One common trip up: The addition of new equipment might impact your compliance with the eyewash station requirement.

Other Equipment

There are many other pieces of equipment that require training, all of which should be documented. And, most likely, OSHA will want to see your training records. “If you’re operating equipment and conducting training, you need to know the standard so you’re documenting that training in accordance with regulations,” Andersen says.

Improper Use of Equipment

The inappropriate, or unsafe, use of equipment is an immediate citation. As for forklifts, the standard reads, “Loads shall be so balanced, braced or secured as to prevent tipping and falling. Only stable or safety arranged loads shall be handled.”

Hard Hats

Not only must hard hats be worn, they must be undamaged and in good working order. 

Electrical Panels

Nothing can block an electrical panel. When opening the panel, the corresponding menu should match with the circuit breakers. And, of course, missing breakers are taboo. “All electrical citations could potentially be issued as ‘serious,’” Andersen says.

Extension Cords

Frayed and unprotected extension cords are an immediate citation. Cord strain relief is also required. The OSHA standard reads, “Flexible cords and cables shall be connected to devices and fittings so that strain relief is provided, which will prevent pull from being directly transmitted to joints or terminal screws.” That’s because a damaged cord could eventually result in a deadly electrical shock.

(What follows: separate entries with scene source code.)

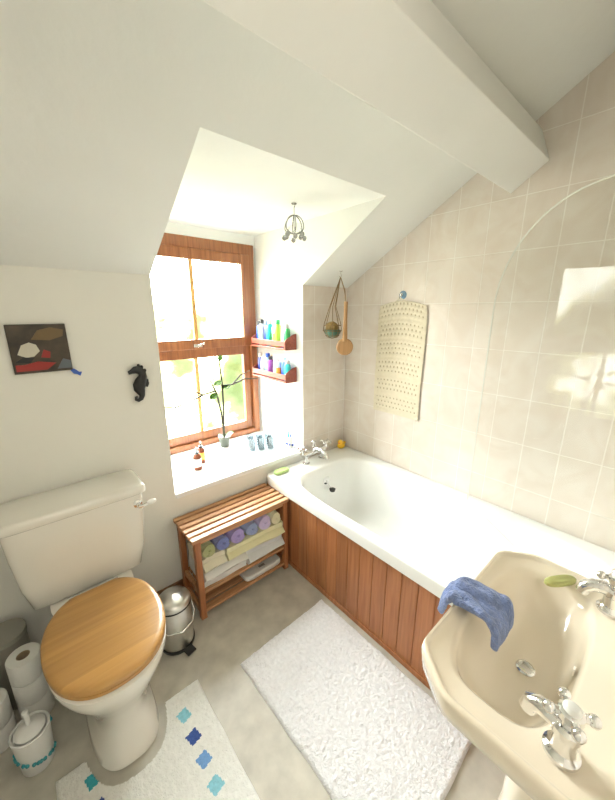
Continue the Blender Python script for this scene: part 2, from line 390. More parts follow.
# ------------------------------------------------------------ bench
t = thing('slatted_bench', 'reddish wooden slatted bench with towels on its shelf, between the toilet and bathtub', 'bench', (.81,1.56,0))
bx0, bx1, by0, by1, bz = .505, 1.095, 1.432, 1.686, .50
for x in (bx0+.018, bx1-.018):
    for y in (by0+.018, by1-.018):
        b = B(); b.bb(x-.016, x+.016, y-.016, y+.016, 0, bz-.02); link('leg', b, benchz, t, bev=.003)
b = B(); n = 6; sw = (by1-by0+.02)/n
for i in range(n):
    y = by0-.01+sw*i; b.bb(bx0-.012, bx1+.004, y+.006, y+sw-.008, bz-.02, bz)
link('slatted_top', b, benchw, t, bev=.003)
for y in (by0+.014, by1-.014):
    b = B(); b.bb(bx0+.034, bx1-.034, y-.009, y+.009, bz-.040, bz-.021); link('top_rail', b, benchw, t, bev=.002)
for x in (bx0+.018, bx1-.018):
    b = B(); b.bb(x-.009, x+.009, by0+.034, by1-.034, bz-.06, bz-.021); link('side_rail', b, benchz, t, bev=.002)
for z in (.155, .035):
    b = B()
    for i in range(4):
        y = by0+.004+i*.062; b.bb(bx0+.034, bx1-.034, y, y+.044, z, z+.016)
    for x in (bx0+.018, bx1-.018): b.bb(x-.009, x+.009, by0+.034, by1-.034, z-.02, z+.016)
    link('shelf', b, benchw, t, bev=.002)

# towels (ribbons)
def ribbon(b, path, th, x0, x1, axis='X', nx=14, amp=.004):
    path = [Vector(p) for p in path]; k = len(path); L_, R_ = [], []
    for i in range(k):
        d = (path[min(i+1,k-1)] - path[max(i-1,0)]).normalized(); nn = Vector((-d.y, d.x))
        L_.append(path[i]+nn*th/2); R_.append(path[i]-nn*th/2)
    loop = L_ + R_[::-1]; rings = []
    for j in range(nx+1):
        a = x0+(x1-x0)*j/nx; r = []
        for i, p in enumerate(loop):
            q = noise.noise(Vector((a*9, p.x*9, p.y*9)))*amp*2; e = .006*noise.noise(Vector((i*.4, x0*7, 0))) if j in (0, nx) else 0
            r.append(Vector((a+e, p.x+q, p.y+q*.6)) if axis == 'X' else Vector((p.x+q, a+e, p.y+q)))
        rings.append(r)
    b.loft(rings); return b
def folded(label, x0, x1, y0, y1, z0, layers, th, mat, fl=False, name='folded_towel', cat='towel', grp='folded towels in the bench'):
    pts = []
    for i in range(layers):
        z = z0+th*(i+.5); e = th*.5
        ys = [y1-e, y0+(y1-y0)*.5, y0+e] if fl else [y0+e, y0+(y1-y0)*.5, y1-e]
        if i % 2 == 1: ys = ys[::-1]
        pts += [(q, z) for q in ys]
        if i < layers-1:
            s = (1 if i % 2 == 0 else -1)*(-1 if fl else 1)
            pts.append((y1 if s > 0 else y0, z+th*.5))
    b = ribbon(B(), pts, th*.95, x0, x1)
    return tag(link(name, b, mat, o=((x0+x1)/2,(y0+y1)/2,z0), smooth=60), label, cat, grp)
def rolled(label, x, z, rx, r, mat, y0=1.443, y1=1.655):
    pts = [((x + rx*(.12+ .80*i/46)*math.cos(i*.40)), z + r*(.12+.80*i/46)*math.sin(i*.40)) for i in range(47)]
    b = ribbon(B(), pts, r*.29, y0, y1, 'Y', 8, .004)
    return tag(link('rolled_flannel', b, mat, o=(x,(y0+y1)/2,z-r), smooth=60), label, 'flannel', 'rolled flannels in the bench')
tw = dict(bump=.7, bscale=220, sheen=.4)
zS = .173
folded('thick white folded towel at the left bottom of the bench towel pile', .545, .80, 1.440, 1.655, zS, 3, .032, M('towel_white',(.88,.87,.85),.95,**tw))
folded('white folded towel at the right bottom of the bench towel pile', .808, 1.058, 1.438, 1.655, zS, 3, .0315, M('towel_offwhite',(.84,.86,.87),.95,**tw), True)
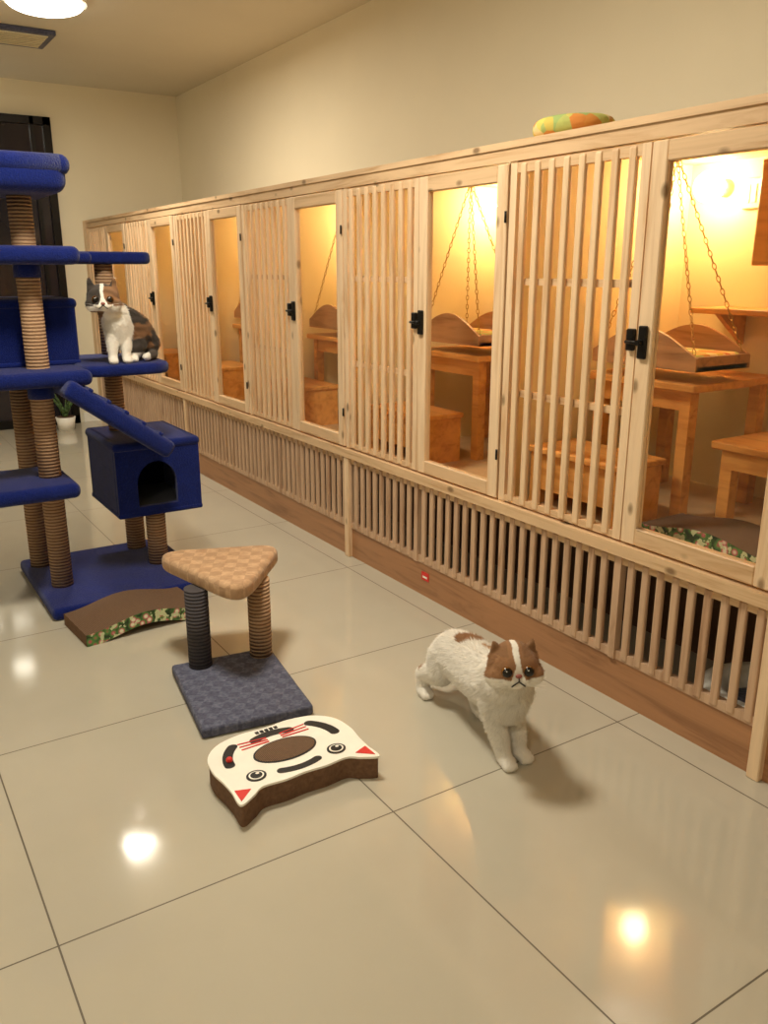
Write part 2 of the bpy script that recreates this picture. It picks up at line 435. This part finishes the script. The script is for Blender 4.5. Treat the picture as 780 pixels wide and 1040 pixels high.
def house(x0,x1,y0,y1,z0,z1,hole,th=.025,arch=False):
    t.box((x0,y0+th,z0),(x0+th,y1,z1),M_blue,.008,2); t.box((x1-th,y0+th,z0),(x1,y1,z1),M_blue,.008,2)
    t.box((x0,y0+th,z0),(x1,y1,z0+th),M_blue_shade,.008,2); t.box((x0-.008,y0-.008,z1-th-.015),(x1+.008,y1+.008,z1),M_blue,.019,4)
    t.box((x0-.004,y0-.004,z0-.003),(x1+.004,y1+.004,z0+.02),M_blue,.009,3)
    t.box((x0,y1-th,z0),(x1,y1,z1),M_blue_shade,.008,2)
    if hole: t.plate(x1-x0,z1-z0-.01,hole,th,M_blue,Matrix.Translation(((x0+x1)/2,y0,(z0+z1-.01)/2)),arch)
    else: t.box((x0,y0,z0),(x1,y0+th,z1),M_blue,.010,3)
house(.36,.80,3.50,3.86,.935,1.19,None)
house(.88,1.24,3.43,3.88,.29,.61,(-.01,-.02,.085,.095),.025,True)
a=Vector((.68,3.34,.885)); b=Vector((1.06,3.34,.60)); d=b-a; ang=math.atan2(d.z,d.x)
mt=Matrix.Translation(a)@Matrix.Rotation(-ang,4,'Y')
t.box((0,-.13,-.04),(d.length,.13,.03),M_blue,.022,4,mt)
for k in range(1,6): t.box((d.length*k/6-.01,-.12,.02),(d.length*k/6+.01,.12,.04),M_blue,.006,2,mt)
t.box((.28,3.28,1.315),(.79,3.60,1.38),M_blue,.028,4)
t.prism(rpoly([(.85,3.72),(1.19,3.72),(1.22,4.02),(.87,4.04)],.06),1.32,1.37,M_blue,.016,3)
t.box((.42,3.56,1.32),(.90,3.90,1.365),M_blue,.02,3)
t.box((.28,3.24,1.555),(.76,3.64,1.66),M_blue,.045,6)
for q in (((.30,3.27),(.74,3.27)),((.30,3.61),(.74,3.61)),((.73,3.27),(.73,3.61)),((.31,3.27),(.31,3.61))):
    t.cyl((*q[0],1.65),(*q[1],1.65),.036,M_blue,seg=16)
    for e in q: t.ell((*e,1.65),(.036,.036,.036),M_blue,None,16)
t.done()

# ---------------------------------------------------------------- stool
t=MB('triangular_scratching_stool',[M_tan,M_slate2,M_sis,M_sis2])
mt=Matrix.Translation((.905,2.27,0))@Matrix.Rotation(math.radians(-8),4,'Z')
t.box((-.17,-.225,0),(.17,.225,.035),M_slate2,.01,3,mt)
t.cyl((.85,2.46,.035),(.85,2.46,.31),.038,M_sis2,seg=28)
t.cyl((1.055,2.43,.035),(1.055,2.43,.31),.038,M_sis,seg=28)
t.prism(rpoly([(.79,2.76),(1.23,2.59),(.91,2.22)],.075,12),.305,.36,M_tan,.018,4)
t.done()

# ---------------------------------------------------------------- cat face scratcher
t=MB('cat_face_scratch_board',[M_white,M_cards,M_card,M_ink,M_red])
cx,cy=.84,1.80; HB=.066
ctrl=[(-.212,.01),(-.198,.080),(-.15,.128),(-.075,.146),(0,.140),(.075,.146),(.15,.128),(.198,.080),(.212,.01),(.206,-.055),(.204,-.105),(.205,-.165),(.160,-.145),(.125,-.122),(.06,-.126),(0,-.122),(-.06,-.126),(-.125,-.122),(-.160,-.145),(-.205,-.165),(-.204,-.105),(-.206,-.055)]
out=[]; K=len(ctrl)
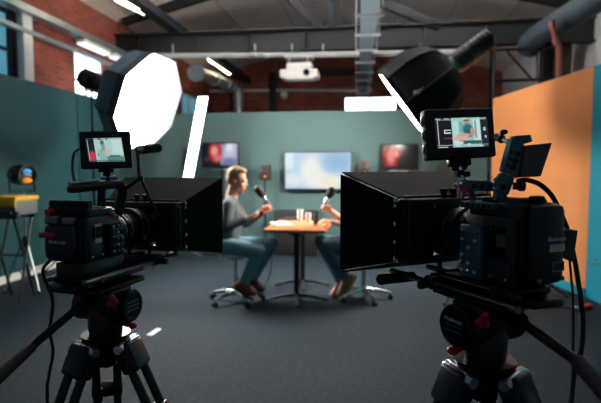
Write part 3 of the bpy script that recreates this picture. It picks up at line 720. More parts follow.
def make_person(label, J, hair_m, top_m, leg_m, shoe_m, sleeves, base, nod=0.0, boots=True):
    t = thing('person', label, 'person', base)
    hf = V(J['face']).normalized(); up = (V((0, 0, 1))+hf*nod); R = frame(hf, up)     # right, forward, up
    hc = V(J['head']); k = J.get('hs', 1.0)
    def hp(x, y, z): return hc+R@V((x, y, z))*k
    def er(a, b, c_): return (a*k, b*k, c_*k)
    b = MB()
    b.ell(hp(0, -.012, .038), er(.076, .094, .092), R, 20); b.ell(hp(0, .028, -.030), er(.062, .070, .082), R, 20)
    b.ell(hp(0, .060, -.098), er(.030, .026, .022), R, 12); b.caps(hp(-.045, .0, -.075), hp(0, .06, -.1), .022*k, .022*k); b.caps(hp(.045, .0, -.075), hp(0, .06, -.1), .022*k, .022*k)
    b.caps(hp(0, .092, .008), hp(0, .106, -.030), .009*k, .012*k, 10); b.ell(hp(0, .098, -.034), er(.018, .012, .009), R, 10)
    b.caps(hp(-.035, .084, .018), hp(.035, .084, .018), .012*k, .012*k, 10)
    b.caps(hp(-.02, .090, -.064), hp(.02, .090, -.064), .008*k, .008*k, 8); b.caps(hp(-.016, .088, -.074), hp(.016, .088, -.074), .009*k, .009*k, 8)
    for e in (-1, 1):
        b.ell(hp(e*.046, .062, -.034), er(.024, .024, .024), R, 10)
        b.ell(hp(e*.078, -.012, -.012), er(.010, .022, .032), R, 10)
    chest, belly, pel = V(J['chest']), V(J['belly']), V(J['pelvis'])
    nk = V(J['neck'])
    b.caps(nk, hp(0, -.022, -.05), .066, .062)
    for s in 'NF':
        sh, el, wr = V(J['sh'+s]), V(J['el'+s]), V(J['wr'+s]); hi, kn, an, to = (V(J[n+s]) for n in ('hp', 'kn', 'an', 'to'))
        b.caps(nk, sh, .055, .050); b.caps(chest, sh, .09, .052); b.caps(sh, el, .050, .040); b.caps(el, wr, .040, .026)
        hd = J['hand'+s]; hand(b, wr, hd[0], hd[1], hd[2], hd[3])
        b.caps(pel, hi, .10, .085); b.caps(hi, kn, .082, .058); b.caps(kn, kn.lerp(an, .35), .054, .054); b.caps(kn.lerp(an, .35), an, .054, .036); b.caps(an, to, .034, .030)
    b.caps(chest, belly, .115, .105); b.caps(belly, pel, .105, .115); b.caps(V(J['shN']).lerp(chest, .45), V(J['hpN']).lerp(belly, .5), .09, .085); b.caps(V(J['shF']).lerp(chest, .45), V(J['hpF']).lerp(belly, .5), .09, .085)
    body = remeshed(b, 'body', M['skin'], t, .0062, 3)
    # eyes
    for e in (-1, 1):
        m = MB(); m.ell(hp(e*.032, .083, .0), er(.012, .010, .009), R, 10); ey = m.build('eye', M['white'], t)
        m = MB(); m.ell(hp(e*.032, .0925, .0), er(.005, .003, .005), R, 8); m.build('iris', M['glass_black'], ey)
    # hair: a cap over the skull, short at the neck
    m = MB(); m.ell(hp(0, -.024, .056), er(.083, .094, .090), R, 20); m.ell(hp(0, -.052, .010), er(.077, .066, .075), R, 18)
    m.ell(hp(0, .038, .106), er(.060, .048, .034), R, 14); m.caps(hp(-.06, .03, .07), hp(-.078, .0, .01), .014*k, .008*k); m.caps(hp(.06, .03, .07), hp(.078, .0, .01), .014*k, .008*k)
    remeshed(m, 'hair', M[hair_m], t, .009, 4)
    # top
    m = MB(); g = .014
    m.caps(chest, belly, .125+g, .118+g); m.caps(belly, pel.lerp(belly, .25), .118+g, .124+g)
    m.caps(nk-V((0, 0, .02)), nk+V((0, 0, .012)), .066, .062)
    for s in 'NF':
        sh, el, wr = V(J['sh'+s]), V(J['el'+s]), V(J['wr'+s])
        m.caps(nk-V((0, 0, .01)), sh, .058+g*.5, .054+g); m.caps(chest, sh, .10+g, .056+g)
        m.caps(sh.lerp(chest, .45), V(J['hp'+s]).lerp(belly, .5), .095+g, .092+g)
        if sleeves == 'long': m.caps(sh, el, .055+g, .046+g); m.caps(el, wr.lerp(el, .12), .046+g, .030+g)
        else: m.caps(sh, sh.lerp(el, .62), .056+g, .054+g)
    remeshed(m, 'sweater' if sleeves == 'long' else 't_shirt', M[top_m], t, .012, 3)
    # trousers
    m = MB(); g = .013
    m.caps(pel, pel.lerp(belly, .35), .115+g, .105+g)
    for s in 'NF':
        hi, kn, an = (V(J[n+s]) for n in ('hp', 'kn', 'an'))
        m.caps(pel, hi, .105+g, .090+g); m.caps(hi, kn, .088+g, .064+g); m.caps(kn, an.lerp(kn, .06), .062+g, .042+g)
    remeshed(m, 'jeans', M[leg_m], t, .012, 3)
    for s in 'NF':
        an, to = V(J['an'+s]), V(J['to'+s]); fd = (to-an).normalized(); dn = V((0, 0, -1)); dn = (dn-fd*dn.dot(fd)).normalized(); sd = fd.cross(dn)
        m = MB(); heel = an-fd*.045+dn*.045
        m.caps(an-fd*.01, heel, .048, .042); m.caps(heel, to-fd*.05+dn*.03, .042, .047); m.caps(to-fd*.05+dn*.03, to+dn*.02, .047, .036); m.caps(an, to-fd*.06+dn*.015, .046, .042)
        if boots: m.caps(an+ (V(J['kn'+s])-an).normalized()*.075, an, .052, .050)
        sh_ = remeshed(m, 'shoe', M[shoe_m], t, .008, 3)
        m = MB(); Rm = Matrix((sd, fd, -dn)).transposed()
        m.box((heel+to)/2+dn*.062, (.085, (to-heel).length+.08, .016), Rm, .007, 3); m.build('sole', M['sole' if shoe_m == 'leather_tan' else 'rubber'], sh_)
    return t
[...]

Inspectors also look for improper usage, such as “where cords are run through holes in walls, ceilings or floors; run through doorways, windows or similar openings; attached to building surfaces; or concealed behind building walls, ceilings or floors.”


Toe boards—small vertical barriers  attached to a raised floor or platform—must be used where necessary and at a minimum height of 4 inches.

Equipment Should be Properly Secured

All equipment should be properly secured. “For example, if you can push against the drill press with two fingers and it rocks, that’s a citation. They’re supposed to be bolted, so they would be bolted or mounted to prevent from rocking.” Additionally, all cylinders should be properly strapped and secured.

For any and all OSHA standards, Andersen points to a simple solution to ensuring compliance:  “Create a study guide with all of the standards and then match those to a checklist when you do your program inspections. That’s how you get into compliance.”

Beary agrees but recommends that plants seek an outside consultant given the ever-changing safety landscape. “The individual plants are so isolated. If you don’t have consultants trying to keep you abreast of what’s going on, you could get tripped up during the next inspection.”

Power Industrial Trucks (Forklifts)

Having no seat belt or failing to wear a seat belt when operating a forklift can be a citation. Regulations also state that equipment operators should perform a daily, documented inspection of the equipment.

Per the OSHA standard, “Drivers shall check the vehicle (pre-use inspection) at the beginning of each shift, and if it is found to be unsafe, the matter shall be reported immediately to a foreman or mechanic, and the vehicle shall not be put in service again until it has been made safe.” Documentation should be readily available proving that the operator has been trained and that the forklift has been inspected.


Ladders cannot be painted. “One guy painted his ladder so nobody would take it,” Andersen says. “That’s a problem.” Improper usage is another common issue. For example, a folding ladder cannot be used in a leaning position. Ladders must also be inspected and free of debris, and the inspection is to be documented. Labels should be readable and the ladder in good condition, with no damage.